Swiss Telecommunications Policy: From State Monopoly to Intense Regulation
Abstract
Telecommunications offer one of the most fascinating examples of large-scale infrastructure policy shifts under European and international pressure. This contribution proposes a time series analysis of major reforms in Swiss telecommunications policy and of its underlying reasons. Originally, the characteristics of the telecommunications sector led to a monopolistic market structure. While the patterns of this policy were stable for many decades, a worldwide policy shift changed the fundamental assumptions on which the original policy was based. In Switzerland, a series of consecutive reforms revolutionized the telecommunications policy and changed every bit of the regulatory, supply and ownership policy : from monopoly to (strongly regulated) competition, from the state-run PTT to the partially privatized Swisscom, new regulatory authorities (ComCom, Ofcom) and a new framework in order to guarantee universal service.

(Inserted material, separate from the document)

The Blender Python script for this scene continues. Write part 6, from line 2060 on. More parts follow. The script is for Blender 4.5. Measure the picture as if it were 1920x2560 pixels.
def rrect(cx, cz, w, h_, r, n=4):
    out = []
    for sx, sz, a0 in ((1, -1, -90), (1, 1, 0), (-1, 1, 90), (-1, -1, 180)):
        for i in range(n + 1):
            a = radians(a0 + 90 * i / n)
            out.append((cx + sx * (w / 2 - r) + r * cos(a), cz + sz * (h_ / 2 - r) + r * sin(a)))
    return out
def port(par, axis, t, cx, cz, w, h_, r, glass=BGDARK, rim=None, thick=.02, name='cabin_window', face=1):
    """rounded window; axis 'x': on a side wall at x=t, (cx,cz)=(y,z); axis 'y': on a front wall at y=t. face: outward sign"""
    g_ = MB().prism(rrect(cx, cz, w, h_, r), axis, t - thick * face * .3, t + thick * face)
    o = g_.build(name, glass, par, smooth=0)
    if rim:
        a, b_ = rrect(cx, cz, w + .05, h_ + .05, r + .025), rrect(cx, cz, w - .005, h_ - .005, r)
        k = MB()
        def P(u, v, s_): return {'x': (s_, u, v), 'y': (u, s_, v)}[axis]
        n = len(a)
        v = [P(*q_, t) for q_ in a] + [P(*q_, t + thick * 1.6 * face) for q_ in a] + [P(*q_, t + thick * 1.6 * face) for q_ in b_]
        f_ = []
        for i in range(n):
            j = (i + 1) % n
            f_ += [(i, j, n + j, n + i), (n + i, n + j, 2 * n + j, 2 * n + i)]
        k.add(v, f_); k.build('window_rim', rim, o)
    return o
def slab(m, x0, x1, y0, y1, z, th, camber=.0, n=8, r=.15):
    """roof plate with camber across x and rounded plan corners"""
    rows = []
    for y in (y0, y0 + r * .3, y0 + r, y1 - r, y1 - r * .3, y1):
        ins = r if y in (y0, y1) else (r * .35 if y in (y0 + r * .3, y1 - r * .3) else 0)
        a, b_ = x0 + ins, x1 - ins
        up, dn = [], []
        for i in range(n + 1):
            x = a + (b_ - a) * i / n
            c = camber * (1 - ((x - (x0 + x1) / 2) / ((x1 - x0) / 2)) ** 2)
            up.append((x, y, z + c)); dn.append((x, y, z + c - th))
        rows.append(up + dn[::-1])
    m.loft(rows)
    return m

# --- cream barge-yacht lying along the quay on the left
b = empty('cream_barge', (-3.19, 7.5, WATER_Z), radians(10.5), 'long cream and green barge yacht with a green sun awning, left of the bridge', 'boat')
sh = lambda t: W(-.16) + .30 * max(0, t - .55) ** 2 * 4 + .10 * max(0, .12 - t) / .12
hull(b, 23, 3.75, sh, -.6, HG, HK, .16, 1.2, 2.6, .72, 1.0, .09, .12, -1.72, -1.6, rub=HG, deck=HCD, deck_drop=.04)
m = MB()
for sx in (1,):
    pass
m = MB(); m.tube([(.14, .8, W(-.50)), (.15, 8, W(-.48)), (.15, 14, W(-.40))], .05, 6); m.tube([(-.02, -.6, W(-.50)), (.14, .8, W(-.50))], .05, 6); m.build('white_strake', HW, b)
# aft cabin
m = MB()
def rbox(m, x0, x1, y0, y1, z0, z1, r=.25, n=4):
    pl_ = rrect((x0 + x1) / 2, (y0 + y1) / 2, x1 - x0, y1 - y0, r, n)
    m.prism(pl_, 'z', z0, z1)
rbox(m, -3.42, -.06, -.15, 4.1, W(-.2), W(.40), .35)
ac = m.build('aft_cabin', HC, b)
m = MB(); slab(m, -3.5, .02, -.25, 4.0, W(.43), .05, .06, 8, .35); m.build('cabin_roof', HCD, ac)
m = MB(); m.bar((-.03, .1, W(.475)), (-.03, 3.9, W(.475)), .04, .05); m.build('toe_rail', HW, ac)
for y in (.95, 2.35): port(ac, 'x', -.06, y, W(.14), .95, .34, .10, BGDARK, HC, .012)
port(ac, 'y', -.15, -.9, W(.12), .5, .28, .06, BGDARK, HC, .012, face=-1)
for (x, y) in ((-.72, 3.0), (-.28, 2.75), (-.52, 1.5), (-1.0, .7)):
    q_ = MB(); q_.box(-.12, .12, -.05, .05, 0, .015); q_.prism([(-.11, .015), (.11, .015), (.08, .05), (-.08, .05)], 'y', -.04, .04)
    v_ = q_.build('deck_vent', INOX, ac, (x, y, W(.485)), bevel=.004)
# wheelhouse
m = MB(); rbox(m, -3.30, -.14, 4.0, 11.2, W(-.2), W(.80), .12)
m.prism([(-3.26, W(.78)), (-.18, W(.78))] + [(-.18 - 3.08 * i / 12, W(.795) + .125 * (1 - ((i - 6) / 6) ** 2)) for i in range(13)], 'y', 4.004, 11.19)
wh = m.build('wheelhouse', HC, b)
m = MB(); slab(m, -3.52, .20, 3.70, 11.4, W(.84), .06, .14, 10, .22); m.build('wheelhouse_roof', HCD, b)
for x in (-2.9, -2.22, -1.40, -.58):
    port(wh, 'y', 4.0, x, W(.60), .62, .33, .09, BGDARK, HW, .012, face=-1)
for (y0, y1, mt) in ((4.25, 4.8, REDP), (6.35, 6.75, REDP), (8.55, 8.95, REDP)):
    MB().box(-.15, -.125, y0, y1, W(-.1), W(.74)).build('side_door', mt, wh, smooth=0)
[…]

This contribution analyzes the rationales behind the old policy and describes the main patterns of the new framework. The main part of the paper discusses the reasons for the domestic policy shifts : it shows that the conditions in terms of technological development, ideology, economic theory as well as international and European policy pressure changed enormously within a few years. These factors modified the incentive structure at the domestic level considerably and altered the domestic power configuration. Among the major political actors, nobody could fundamentally challenge the reform movement. Instead, skeptical actors offered their support for the reform in exchange for some minor concessions in specific fields that were of particular relevance for their interests.